=== Exercise task ===
Return the first line, the line containing "mm = flatpoly('mouse_mat', mp_, 'map', ZD", and every line between them, exactly as they stand.
________
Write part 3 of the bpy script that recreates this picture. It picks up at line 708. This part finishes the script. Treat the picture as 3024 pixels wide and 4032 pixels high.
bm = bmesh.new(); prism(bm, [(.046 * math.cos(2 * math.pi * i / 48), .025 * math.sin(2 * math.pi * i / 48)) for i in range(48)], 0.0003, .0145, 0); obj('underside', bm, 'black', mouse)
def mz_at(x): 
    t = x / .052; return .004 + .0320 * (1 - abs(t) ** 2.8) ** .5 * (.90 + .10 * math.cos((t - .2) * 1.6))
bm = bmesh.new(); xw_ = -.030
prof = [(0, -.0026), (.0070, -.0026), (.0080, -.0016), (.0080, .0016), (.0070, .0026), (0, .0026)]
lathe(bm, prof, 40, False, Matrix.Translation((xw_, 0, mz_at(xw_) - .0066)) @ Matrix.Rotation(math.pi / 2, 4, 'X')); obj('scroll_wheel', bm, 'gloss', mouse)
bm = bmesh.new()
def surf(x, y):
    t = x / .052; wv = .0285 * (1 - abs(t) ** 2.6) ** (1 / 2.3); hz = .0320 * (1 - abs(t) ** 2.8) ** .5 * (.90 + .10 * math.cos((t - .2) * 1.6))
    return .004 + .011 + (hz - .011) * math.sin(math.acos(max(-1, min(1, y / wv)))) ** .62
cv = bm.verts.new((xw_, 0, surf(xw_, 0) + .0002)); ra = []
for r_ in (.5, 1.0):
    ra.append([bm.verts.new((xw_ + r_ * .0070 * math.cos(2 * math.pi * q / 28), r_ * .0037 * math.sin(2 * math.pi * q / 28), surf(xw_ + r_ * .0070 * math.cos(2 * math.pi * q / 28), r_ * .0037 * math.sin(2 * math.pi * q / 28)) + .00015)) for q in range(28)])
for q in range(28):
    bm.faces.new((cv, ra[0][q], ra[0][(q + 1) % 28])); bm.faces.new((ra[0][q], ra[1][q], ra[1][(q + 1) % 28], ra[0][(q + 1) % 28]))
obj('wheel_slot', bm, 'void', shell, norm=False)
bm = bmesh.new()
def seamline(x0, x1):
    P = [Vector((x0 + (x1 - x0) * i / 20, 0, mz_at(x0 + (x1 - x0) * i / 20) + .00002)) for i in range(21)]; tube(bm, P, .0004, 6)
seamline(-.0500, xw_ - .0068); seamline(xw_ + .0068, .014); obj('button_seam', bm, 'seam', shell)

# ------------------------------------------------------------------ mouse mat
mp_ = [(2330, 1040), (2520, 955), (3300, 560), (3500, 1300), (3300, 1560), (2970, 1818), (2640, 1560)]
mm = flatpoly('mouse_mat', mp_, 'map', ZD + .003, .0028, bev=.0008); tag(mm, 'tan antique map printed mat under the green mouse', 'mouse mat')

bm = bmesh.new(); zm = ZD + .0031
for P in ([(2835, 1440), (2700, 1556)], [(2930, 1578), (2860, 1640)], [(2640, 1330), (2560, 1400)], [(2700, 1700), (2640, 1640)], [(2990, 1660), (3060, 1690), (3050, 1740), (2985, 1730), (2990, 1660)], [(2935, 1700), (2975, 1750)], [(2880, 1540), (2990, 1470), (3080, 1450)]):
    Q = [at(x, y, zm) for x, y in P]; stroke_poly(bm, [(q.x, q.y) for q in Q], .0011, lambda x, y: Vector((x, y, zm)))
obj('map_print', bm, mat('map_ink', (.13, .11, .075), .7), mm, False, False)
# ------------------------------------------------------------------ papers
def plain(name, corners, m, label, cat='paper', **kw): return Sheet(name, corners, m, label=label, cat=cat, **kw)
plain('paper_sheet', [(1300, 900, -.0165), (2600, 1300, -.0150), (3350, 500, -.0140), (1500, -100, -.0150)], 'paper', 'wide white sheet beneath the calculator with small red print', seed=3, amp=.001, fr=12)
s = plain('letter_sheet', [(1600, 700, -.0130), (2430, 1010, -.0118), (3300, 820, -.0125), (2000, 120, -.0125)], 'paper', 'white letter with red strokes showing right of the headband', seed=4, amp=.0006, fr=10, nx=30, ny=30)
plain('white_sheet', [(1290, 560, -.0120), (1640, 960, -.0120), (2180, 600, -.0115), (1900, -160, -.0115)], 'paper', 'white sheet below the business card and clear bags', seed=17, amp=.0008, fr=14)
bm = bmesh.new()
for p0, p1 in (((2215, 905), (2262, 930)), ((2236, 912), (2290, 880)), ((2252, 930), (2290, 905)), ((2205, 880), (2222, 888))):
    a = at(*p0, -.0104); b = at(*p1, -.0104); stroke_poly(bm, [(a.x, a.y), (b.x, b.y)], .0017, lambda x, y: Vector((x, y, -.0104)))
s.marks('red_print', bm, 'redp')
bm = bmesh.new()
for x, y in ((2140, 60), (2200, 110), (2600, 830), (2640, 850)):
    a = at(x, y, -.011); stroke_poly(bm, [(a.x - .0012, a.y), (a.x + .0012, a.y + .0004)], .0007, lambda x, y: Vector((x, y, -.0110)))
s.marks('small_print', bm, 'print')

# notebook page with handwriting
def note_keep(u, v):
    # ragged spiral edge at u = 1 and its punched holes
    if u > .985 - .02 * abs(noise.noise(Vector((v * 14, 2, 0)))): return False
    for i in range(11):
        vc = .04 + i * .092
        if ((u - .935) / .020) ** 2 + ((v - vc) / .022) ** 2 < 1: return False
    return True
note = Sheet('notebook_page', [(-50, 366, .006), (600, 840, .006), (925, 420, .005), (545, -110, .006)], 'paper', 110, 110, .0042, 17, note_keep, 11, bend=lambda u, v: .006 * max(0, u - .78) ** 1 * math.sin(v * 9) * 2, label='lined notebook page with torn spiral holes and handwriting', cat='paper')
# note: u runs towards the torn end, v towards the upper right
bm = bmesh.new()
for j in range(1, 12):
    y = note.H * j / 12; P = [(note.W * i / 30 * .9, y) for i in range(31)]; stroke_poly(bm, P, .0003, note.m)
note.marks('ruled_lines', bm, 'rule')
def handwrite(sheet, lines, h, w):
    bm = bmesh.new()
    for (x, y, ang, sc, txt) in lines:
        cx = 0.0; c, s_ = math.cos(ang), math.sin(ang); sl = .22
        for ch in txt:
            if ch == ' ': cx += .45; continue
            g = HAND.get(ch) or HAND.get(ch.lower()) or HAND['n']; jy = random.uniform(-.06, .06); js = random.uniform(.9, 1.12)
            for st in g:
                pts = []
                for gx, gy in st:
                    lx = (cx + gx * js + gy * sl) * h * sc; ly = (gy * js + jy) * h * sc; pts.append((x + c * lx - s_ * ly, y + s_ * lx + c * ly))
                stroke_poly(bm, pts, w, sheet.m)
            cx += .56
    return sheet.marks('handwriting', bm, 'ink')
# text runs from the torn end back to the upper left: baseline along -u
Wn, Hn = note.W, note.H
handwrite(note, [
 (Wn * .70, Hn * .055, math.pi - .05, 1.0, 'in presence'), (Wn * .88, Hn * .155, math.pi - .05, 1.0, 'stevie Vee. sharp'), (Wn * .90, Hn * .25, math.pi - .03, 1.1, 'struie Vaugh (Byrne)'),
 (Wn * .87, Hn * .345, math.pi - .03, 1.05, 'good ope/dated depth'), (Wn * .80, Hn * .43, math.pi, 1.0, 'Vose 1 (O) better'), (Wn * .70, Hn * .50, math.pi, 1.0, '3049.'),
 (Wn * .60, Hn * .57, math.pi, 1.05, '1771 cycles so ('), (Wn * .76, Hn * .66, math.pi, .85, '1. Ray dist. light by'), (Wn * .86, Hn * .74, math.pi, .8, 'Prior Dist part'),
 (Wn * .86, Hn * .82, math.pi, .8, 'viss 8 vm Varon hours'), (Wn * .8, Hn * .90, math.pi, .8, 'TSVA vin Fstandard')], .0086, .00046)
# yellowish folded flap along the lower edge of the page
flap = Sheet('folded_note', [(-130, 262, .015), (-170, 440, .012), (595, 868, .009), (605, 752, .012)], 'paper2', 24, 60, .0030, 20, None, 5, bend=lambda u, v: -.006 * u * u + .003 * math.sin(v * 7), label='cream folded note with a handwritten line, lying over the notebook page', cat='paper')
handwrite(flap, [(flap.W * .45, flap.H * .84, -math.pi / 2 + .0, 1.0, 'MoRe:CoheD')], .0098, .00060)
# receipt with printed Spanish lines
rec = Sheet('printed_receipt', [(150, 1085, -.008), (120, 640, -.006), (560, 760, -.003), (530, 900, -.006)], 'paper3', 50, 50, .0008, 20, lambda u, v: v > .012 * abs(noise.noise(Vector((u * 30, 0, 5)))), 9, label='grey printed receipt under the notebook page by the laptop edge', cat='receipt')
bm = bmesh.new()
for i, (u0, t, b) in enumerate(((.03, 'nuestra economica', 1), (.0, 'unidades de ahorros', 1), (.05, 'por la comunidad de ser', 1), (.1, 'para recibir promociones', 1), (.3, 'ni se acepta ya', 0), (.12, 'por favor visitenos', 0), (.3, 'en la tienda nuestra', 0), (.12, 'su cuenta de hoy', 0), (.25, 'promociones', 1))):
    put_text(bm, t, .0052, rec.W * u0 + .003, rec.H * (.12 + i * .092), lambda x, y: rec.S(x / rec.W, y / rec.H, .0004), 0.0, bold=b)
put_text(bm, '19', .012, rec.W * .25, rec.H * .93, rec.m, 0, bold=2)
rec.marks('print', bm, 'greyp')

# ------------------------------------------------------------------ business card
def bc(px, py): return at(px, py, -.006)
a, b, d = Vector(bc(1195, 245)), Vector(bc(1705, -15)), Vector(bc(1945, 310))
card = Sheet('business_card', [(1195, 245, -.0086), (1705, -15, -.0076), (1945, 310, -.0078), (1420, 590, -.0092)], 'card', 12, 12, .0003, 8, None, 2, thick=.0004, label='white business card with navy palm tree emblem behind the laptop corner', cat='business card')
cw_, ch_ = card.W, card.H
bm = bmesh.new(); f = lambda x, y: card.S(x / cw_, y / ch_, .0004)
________
=== Completed task ===
Write part 3 of the bpy script that recreates this picture. It picks up at line 708. This part finishes the script. Treat the picture as 3024 pixels wide and 4032 pixels high.
bm = bmesh.new(); prism(bm, [(.046 * math.cos(2 * math.pi * i / 48), .025 * math.sin(2 * math.pi * i / 48)) for i in range(48)], 0.0003, .0145, 0); obj('underside', bm, 'black', mouse)
def mz_at(x): 
    t = x / .052; return .004 + .0320 * (1 - abs(t) ** 2.8) ** .5 * (.90 + .10 * math.cos((t - .2) * 1.6))
bm = bmesh.new(); xw_ = -.030
prof = [(0, -.0026), (.0070, -.0026), (.0080, -.0016), (.0080, .0016), (.0070, .0026), (0, .0026)]
lathe(bm, prof, 40, False, Matrix.Translation((xw_, 0, mz_at(xw_) - .0066)) @ Matrix.Rotation(math.pi / 2, 4, 'X')); obj('scroll_wheel', bm, 'gloss', mouse)
bm = bmesh.new()
def surf(x, y):
    t = x / .052; wv = .0285 * (1 - abs(t) ** 2.6) ** (1 / 2.3); hz = .0320 * (1 - abs(t) ** 2.8) ** .5 * (.90 + .10 * math.cos((t - .2) * 1.6))
    return .004 + .011 + (hz - .011) * math.sin(math.acos(max(-1, min(1, y / wv)))) ** .62
cv = bm.verts.new((xw_, 0, surf(xw_, 0) + .0002)); ra = []
for r_ in (.5, 1.0):
    ra.append([bm.verts.new((xw_ + r_ * .0070 * math.cos(2 * math.pi * q / 28), r_ * .0037 * math.sin(2 * math.pi * q / 28), surf(xw_ + r_ * .0070 * math.cos(2 * math.pi * q / 28), r_ * .0037 * math.sin(2 * math.pi * q / 28)) + .00015)) for q in range(28)])
for q in range(28):
    bm.faces.new((cv, ra[0][q], ra[0][(q + 1) % 28])); bm.faces.new((ra[0][q], ra[1][q], ra[1][(q + 1) % 28], ra[0][(q + 1) % 28]))
obj('wheel_slot', bm, 'void', shell, norm=False)
bm = bmesh.new()
def seamline(x0, x1):
    P = [Vector((x0 + (x1 - x0) * i / 20, 0, mz_at(x0 + (x1 - x0) * i / 20) + .00002)) for i in range(21)]; tube(bm, P, .0004, 6)
seamline(-.0500, xw_ - .0068); seamline(xw_ + .0068, .014); obj('button_seam', bm, 'seam', shell)

# ------------------------------------------------------------------ mouse mat
mp_ = [(2330, 1040), (2520, 955), (3300, 560), (3500, 1300), (3300, 1560), (2970, 1818), (2640, 1560)]
mm = flatpoly('mouse_mat', mp_, 'map', ZD + .003, .0028, bev=.0008); tag(mm, 'tan antique map printed mat under the green mouse', 'mouse mat')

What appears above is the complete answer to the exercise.